Ma questo non basta a fermare e a zittire il popolo palestinese, che continua a resistere anche se la tattica dello Stato sionista di provocare e portare i palestinesi all’estenuazione è una delle strategie preferite di Israele. E così, come ribadiscono i media, quando i palestinesi protestano, l’esercito israeliano RISPONDE e si difende. Si difende anche quando usa la sua forza contro ragazzi prelevati dalle loro abitazioni, picchiandoli e percuotendoli ripetutamente e violentemente? O spara sui manifestanti che lanciano sassi? O quando non interviene e anzi incoraggia una parte della popolazione ad aggredire la minoranza araba, mentre non fa altrettanto se accade il contrario? O quando aggredisce i civili indifesi? I video che girano in rete sono tanti, attraverso i social i palestinesi comunicano fra di loro, si mettono in guardia gli uni con gli altri, documentano e le testimonianze dei soprusi delle forze israeliane, a differenza del passato, sono evidenti e facilmente diffondibili.

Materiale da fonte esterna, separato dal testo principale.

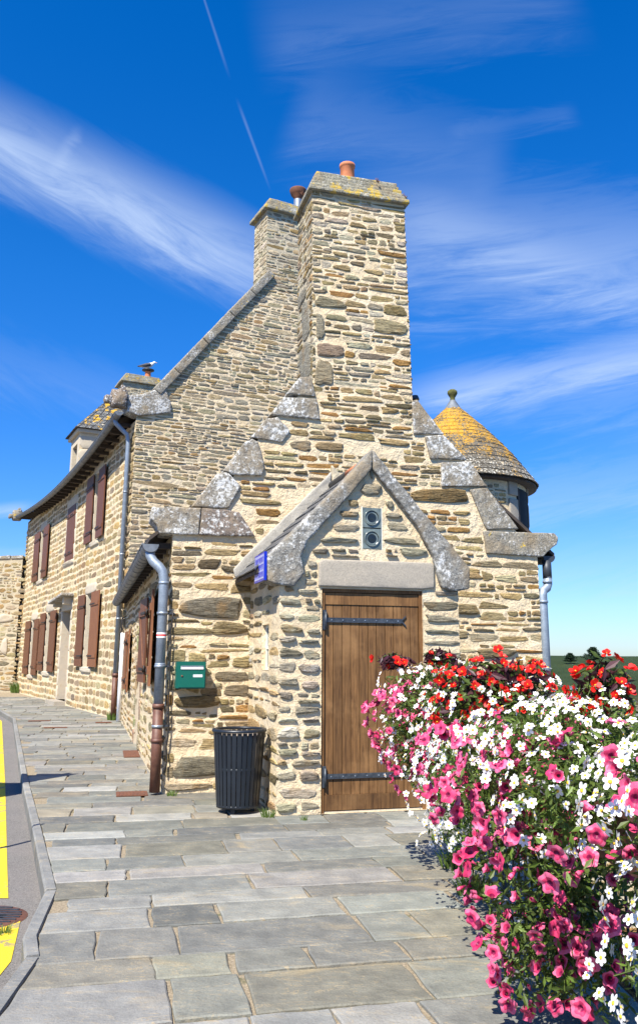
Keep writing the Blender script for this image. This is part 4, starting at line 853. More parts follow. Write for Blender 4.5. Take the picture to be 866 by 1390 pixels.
    for i, ((a0, b0), (a1, b1)) in enumerate(segs):
        dx, dy = a1-a0, b1-b0; l = math.hypot(dx, dy); px_, py_ = dy/l*.25, -dx/l*.25; e = .006
        block(m, TG, [(a0+dx*e, b0+dy*e), (a1-dx*e, b1-dy*e), (a1-dx*e+px_, b1-dy*e+py_), (a0+dx*e+px_, b0+dy*e+py_)], -.34, .10, 'yellowed_coping', 80+i, .03, .018, .14)
    a0, b0, a1, b1 = 4.6+.1, 13.75, 9.3, 7.9; block(m, TG, [(a0, b0), (a0, b0-.4), (a1-.3, b1-.3), (a1, b1)], -.34, .1, 'yellowed_coping', 90, .03, .018, .3)
    block(m, TG, [(-.28, 8.12), (.10, 8.2), (.42, 8.36), (.55, 8.54), (.74, 8.42), (.90, 8.05), (.90, 7.82), (.66, 7.75), (.03, 7.6), (-.26, 7.68)], -.34, .08, 'lichened_granite', 91, .03, .016, .12)
    m.build('gable_coping', root)
    def carving(parent, y, z, mat):
        m = MB(); Tz = lambda a, b, d: (a, b, d)
        block(m, TL, [(y-.16, z-.28), (y+.16, z-.28), (y+.20, z-.02), (y+.12, z+.20), (y-.12, z+.20), (y-.2, z-.02)], .28, .66, mat, int(y*7)+92, .07, .05, .07)
        block(m, TL, [(y-.10, z-.20), (y+.10, z-.20), (y+.12, z+.0), (y-.12, z+.0)], .60, .84, mat, int(y*7)+93, .05, .04, .06)
        for s in (-1, 1): block(m, TL, [(y+s*.12-.045, z+.1), (y+s*.12+.045, z+.1), (y+s*.14, z+.30)], .34, .46, mat, 94+s, .015, .01, .06)
        return m.build('carved_beast', parent)
    carving(root, .02, 8.05, 'brown_granite'); carving(root, 18.55, 7.75, 'yellowed_coping')
    # chimneys
    def chim(u0, u1, w0, w1, zb, zt, seed, pots, cowl=False):
        c = MB(); TA = lambda a, b, d: (a, w0-d, b); TB = lambda a, b, d: (u0-d, a, b)
        for T, p in ((TA, [(u0, zb), (u1, zb), (u1, zt), (u0, zt)]), (TB, [(w0, zb), (w1, zb), (w1, zt), (w0, zt)])):
            wallface(c, T, p, [], 'aged_mortar'); masonry(c, T, p, [], dict(ST_GABLE, h=(.09, .19), l=(.22, .6), gap=.035, N=9, pal=PAL_GREY+PAL_GABLE), seed); seed += 1
        c.poly([(u1, w0, zb), (u1, w1, zb), (u1, w1, zt), (u1, w0, zt)], 'aged_mortar'); c.poly([(u0, w1, zb), (u1, w1, zb), (u1, w1, zt), (u0, w1, zt)], 'aged_mortar')
        o = c.build('chimney', root); m = MB(); Tz = lambda a, b, d: (a, b, d)
        for i in range(5):
            e = .13-.06*i; z = zt+.095*i; block(m, Tz, [(u0-e, w0-e), (u1+e, w0-e), (u1+e, w1+e), (u0-e, w1+e)], z, z+.098, 'mossy_cap', 100+seed+i, .02, .02, .25)
        m.build('chimney_cap', o)
        for (x, y) in pots:
            m = MB(); z = zt+.44; m.lathe(x, y, [(.15, z), (.14, z+.38), (.15, z+.40)], 'terracotta', 14); m.lathe(x, y, [(.0, z+.5), (.30, z+.5), (.30, z+.46), (.06, z+.42), (0, z+.4)], 'dark_zinc', 14); m.build('chimney_pot', o)
        if cowl:
            m = MB(); z = zt+.44; m.lathe(4.85, .62, [(.13, z-.1), (.13, z+.62), (.22, z+.72), (.27, z+.86), (.26, z+.90), (0, z+.90)], 'rust', 16); m.lathe(4.85, .62, [(.134, z-.1), (.134, z+.55)], 'galvanised', 16); m.build('cowl', o)
    chim(3.56, 5.70, -.004, .95, 12.0, 14.45, 51, [], True)
    chim(3.66, 5.55, 17.3, 18.4, 12.4, 14.35, 55, [(4.95, 17.8)])
    # dormer
    m = MB(); u0, w0, w1, zb, zt = .35, 9.4, 11.0, 7.4, 9.50; TA = lambda a, b, d: (a, w0-d, b); TB = lambda a, b, d: (u0-d, a, b)
    wallface(m, TA, [(u0, zb), (2.6, zb), (2.6, zt), (u0, zt)], [], 'mortar'); wallface(m, TB, [(w0, zb), (w1, zb), (w1, zt), (w0, zt)], [(9.75, 8.0, 10.65, 9.15)], 'dressed_stone')
    m.poly([(u0, w1, zb), (2.6, w1, zb), (2.6, w1, zt), (u0, w1, zt)], 'mortar')
    rg = random.Random(8); z = zb
    while z < zt:
        hh = .5; stone(m, TA, u0+.32, z+hh/2, .32, hh/2-.015, .02, 10, (.46, .4, .3), rg, 14, 'dressed_stone', .02); stone(m, TA, u0+1.0, z+hh/2, .34, hh/2-.015, .02, 10, (.46, .36, .2), rg, 14, 'dressed_stone', .02); z += hh
    m.box((u0+.25, 9.75, 8.0), (u0+.28, 10.65, 9.15), 'window_dark')
    block(m, lambda a, b, d: (a, b, d), [(u0-.12, w0-.12), (2.7, w0-.12), (2.7, w1+.12), (u0-.12, w1+.12)], zt-.02, zt+.13, 'dressed_stone', 111, .03, .01, .3)
    d = m.build('dormer', root); m = MB(); e = .20; zz = zt+.12; A = (u0-e, w0-e, zz); B = (2.9, w0-e, zz); C = (2.9, w1+e, zz); D = (u0-e, w1+e, zz); wm = (w0+w1)/2; P1 = (1.35, wm, 11.0); P2 = (3.2, wm, 11.0)
    m.poly([A, B, C, D], 'dark_timber'); slates(m, B, A, P1, P2, .2, .22, 'white_lichen_slate', 5); slates(m, A, D, P1, P1, .2, .22, 'white_lichen_slate', 6); slates(m, D, C, P2, P1, .2, .22, 'white_lichen_slate', 7)
    m.poly([A, B, P2, P1], 'dark_timber'); m.poly([A, P1, D], 'dark_timber'); m.poly([D, P1, P2, C], 'dark_timber'); m.build('dormer_roof', d)
    return root
house()
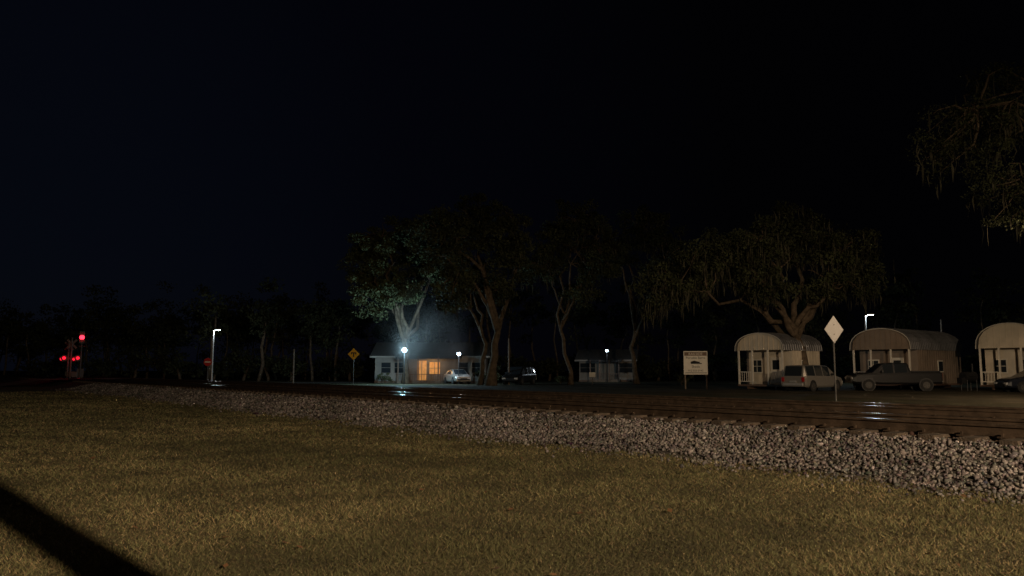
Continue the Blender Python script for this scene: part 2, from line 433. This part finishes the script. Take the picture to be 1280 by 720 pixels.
# ------------------------------------------------------------ portable barn cabins
def arch(w, he, hr, n=10):
    pts = []
    for i in range(n+1):
        t = math.pi*i/n
        x = math.cos(t)*w/2; z = he+(hr-he)*abs(math.sin(t))**.75
        pts.append((x,z))
    return pts
def barn_cabin(x, y, w, L, he, hr, wallm, rz=YAW, porch=1.2):
    e = empty('barn_shed', (x,y,0), rz); zb = .35
    b = MB()
    ol = [(-w/2+.03,zb),(w/2-.03,zb)]+arch(w-.06,he,hr-.06)
    b.prism(ol, .08, 0); b.v = [(a,c+porch,d) for a,c,d in b.v]
    s0 = len(b.v); b.prism(ol, .08, 0)
    for i in range(s0,len(b.v)): a,c,d = b.v[i]; b.v[i] = (a,c+L-.08,d)
    for sx in (-1,1):
        b.box((sx*(w/2-.05), (porch+L)/2, (zb+he)/2), (.06, L-porch-.17, he-zb), 0)
        for k in range(int((L-porch)/.4)):
            b.box((sx*(w/2-.005), porch+.25+k*.4, (zb+he)/2), (.03,.05,he-zb-.01), 0)
    b.box((0, L/2, zb-.07), (w-.02, L-.02, .13), 2)
    for sx in (-1,1): b.box((sx*w*.3, L/2, .14), (.14, L-.3, .28), 2)
    ga = arch(w-.08,he,hr-.04); low = he-.02
    s0 = len(b.v); b.prism([(-w/2+.05,low),(w/2-.05,low)]+ga, .07, 0)
    for sx in (-1,-.36,.36,1): b.box((sx*(w/2-.12), .06, (zb+low)/2-.002), (.11,.11,low-zb-.006), 1)
    for s_ in (-1,1):
        cx = s_*w*.335
        for zz in (zb+.22, zb+.92): b.box((cx,.06,zz),(w*.27,.05,.06),1)
        for k in range(6): b.box((cx-w*.12+k*w*.048,.06,zb+.57),(.03,.03,.64),1)
    for k in range(int(w/.4)):
        xx = -w/2+.3+k*.4
        zz = he+(hr-he)*max(0,1-(2*xx/w)**2)**.375-.12
        b.box((xx,-.012,(low+zz)/2),(.04,.025,zz-low-.04),0)
    b.obj('walls', [wallm, M_white, M_trim], e)
    d = MB()
    d.box((w*.16,porch-.03,zb+1.0),(.95,.05,2.0),0); d.box((w*.16,porch-.065,zb+1.45),(.55,.02,.7),1)
    d.box((-w*.25,porch-.03,zb+1.35),(.9,.05,1.05),0); d.box((-w*.25,porch-.065,zb+1.35),(.74,.02,.88),1)
    d.box((-w*.25,porch-.08,zb+1.35),(.74,.012,.04),0); d.box((-w*.25,porch-.085,zb+1.35),(.04,.012,.88),0)
    d.box((w/2+.03,L*.55,zb+1.35),(.05,.9,.9),0); d.box((w/2+.06,L*.55,zb+1.35),(.02,.76,.76),1)
    d.obj('door_and_windows',[M_white,M_glass],e)
    r = MB(); out = arch(w+.22,he-.06,hr,14); inn = arch(w+.12,he-.06,hr-.05,14)
    y0, y1 = -.14, L+.12; n = len(out)
    for yy in (y0,y1):
        r.v += [(a,yy,c) for a,c in out]+[(a,yy,c) for a,c in inn]
    for i in range(n-1):
        r.f += [[i,i+1,2*n+i+1,2*n+i],[n+i+1,n+i,3*n+i,3*n+i+1],[i+1,i,n+i,n+i+1],[2*n+i,2*n+i+1,3*n+i+1,3*n+i]]; r.m += [0,0,1,1]
    r.f += [[0,2*n,3*n,n],[n-1,2*n-1,4*n-1,3*n-1]]; r.m += [0,0]
    yy = y0+.12
    while yy < y1:
        rp = arch(w+.26,he-.06,hr+.025,14)
        r.tube([(a,yy,c) for a,c in rp],[.03]*len(rp),4); r.m[-(14*4+2):] = [0]*(14*4+2)
        yy += .3
    r.obj('metal_roof',[M_metalroof,M_white],e)
    return e
barn_cabin(18.3, 57.0, 3.9, 5.0, 2.9, 4.15, M_cream)
barn_cabin(28.2, 59.0, 4.5, 9.0, 3.0, 4.6, M_tan)
barn_cabin(35.2, 54.5, 4.1, 8.0, 3.0, 4.75, M_cream)

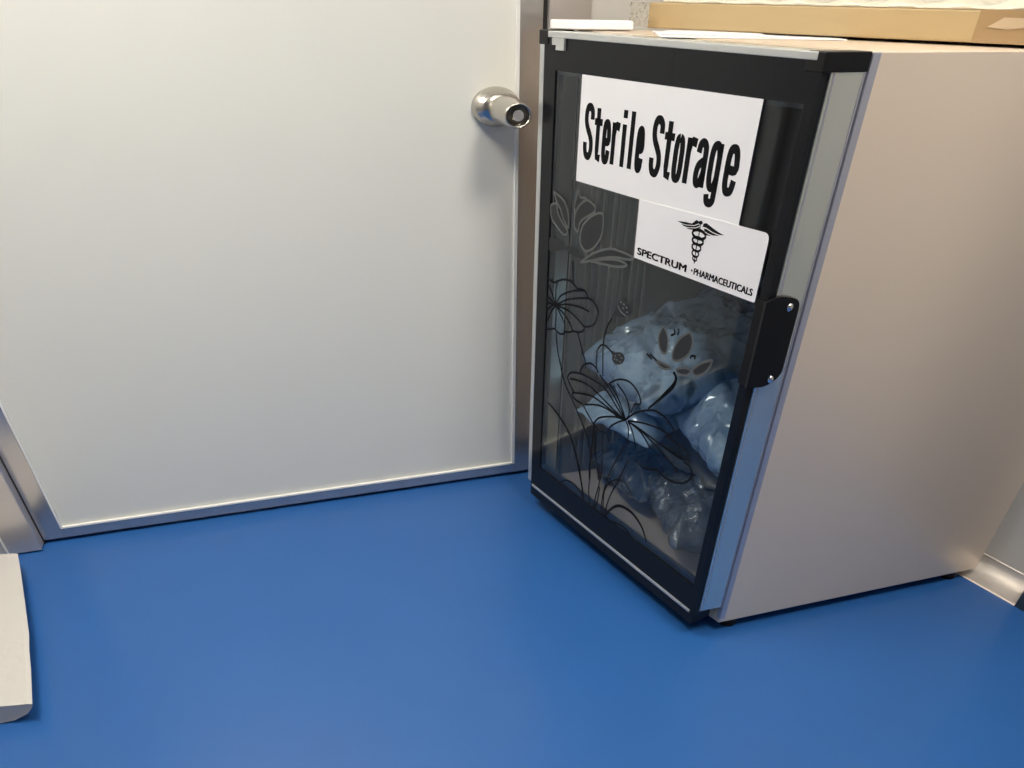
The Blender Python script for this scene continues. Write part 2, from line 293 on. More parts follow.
bm = bmesh.new(); fbox(bm, .005, .705, .036, .0665, -.06, -.004); obj('kick_strip', bm, M_blackm, cdoor)
bm = bmesh.new(); prism(bm, plan(X0 - .001, X0 + T, YN - .002, YN + .03, .9985), (0, 0, H - .9985)); obj('corner_cap', bm, M_blackm, cdoor, bevel=.0015)
bm = bmesh.new(); fbox(bm, .685, FL + .003, 1.0, 1.0205, -.06, .002); obj('corner_cap', bm, M_blackm, cdoor, bevel=.0015)
bm = bmesh.new(); fbox(bm, .6245, .6655, 1.0005, 1.0105, -.002, .005); fbox(bm, .6245, .652, .9935, 1.0005, -.002, .005); o = obj('hinge_bracket', bm, M_silp, cdoor); o['label'] = 'small pale hinge bracket at the far top corner'
bm = bmesh.new(); fbox(bm, 0, .012, .058, ZD, -.04, .001); obj('corner_cap', bm, M_blackm, cdoor)
# handle plate: rounded black plate on the side profile, wrapping onto the front
def rounded(poly, r):
    out = []; n = len(poly)
    for i in range(n):
        p = Vector(poly[i]); a = (Vector(poly[i - 1]) - p).normalized(); b = (Vector(poly[(i + 1) % n]) - p).normalized(); rr = r[i]
        if rr == 0: out.append(tuple(p)); continue
        for t in range(6):
            u = t / 5; out.append(tuple((p + a * rr) * (1 - u) ** 2 + p * 2 * u * (1 - u) + (p + b * rr) * u * u))
    return out
hp = rounded([(X0 - .006, .578), (X0 + .034, .577), (X0 + .0605, .594), (X0 + .0605, .7165), (X0 + .02, .7235), (X0 - .006, .716)], [0, .012, .012, .016, .01, 0])
bm = bmesh.new(); prism(bm, [(x, YN - .007, z) for x, z in hp], (0, .006, 0)); fbox(bm, -.006, .0215, .5785, .7155, -.001, .0022)
hd = obj('handle', bm, M_blackm, cdoor); hd['label'] = 'black screwed-on handle plate wrapping the door edge'
for xx, zz in ((X0 + .0415, .7055), (X0 + .0395, .5895)):
    bm = bmesh.new(); lathe(bm, [(.0065, 0), (.006, .002), (.003, .0035)], 16, (xx, YN - .007, zz), (0, -1, 0), (1, 0, 0)); o = obj('screw', bm, M_chrome, cdoor, smooth=True)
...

Ma ai governi e alle forze internazionali questo non basta. Le informazioni vengono veicolate a favore dell’occupante. Perché bisogna dirlo e dirlo chiaramente: in questa guerra ci sono un occupante e un occupato. Ci sono uno Stato ebraico etnocratico e non democratico!, come qualcuno continua ad osannare, e una minoranza araba discriminata. E in queste ore tutto è diventato più evidente. Uno Stato, attraverso le forze dell’ordine, dovrebbe proteggere i suoi cittadini, di qualsiasi etnia e religione essi siano. In Israele questo non accade. Il popolo palestinese necessita di un suo Stato, della sua terra, di pace e di libertà e ancor prima di diritti, di giustizia e di VERITÀ. Oggi siamo qui a cercare di raccontarla questa verità che viene spesso distorta e monopolizzata, perché non conviene schierarsi contro Israele. Quindi grazie a tutti voi, che questo coraggio invece lo avete avuto. La vostra presenza è fondamentale per i palestinesi, le idee, la solidarietà e l’umanità di persone come voi, e la verità che con voi vede uno spiraglio di luce, sono la loro arma. L’unica che vogliamo. Grazie di cuore, anche a nome del popolo di Palestina.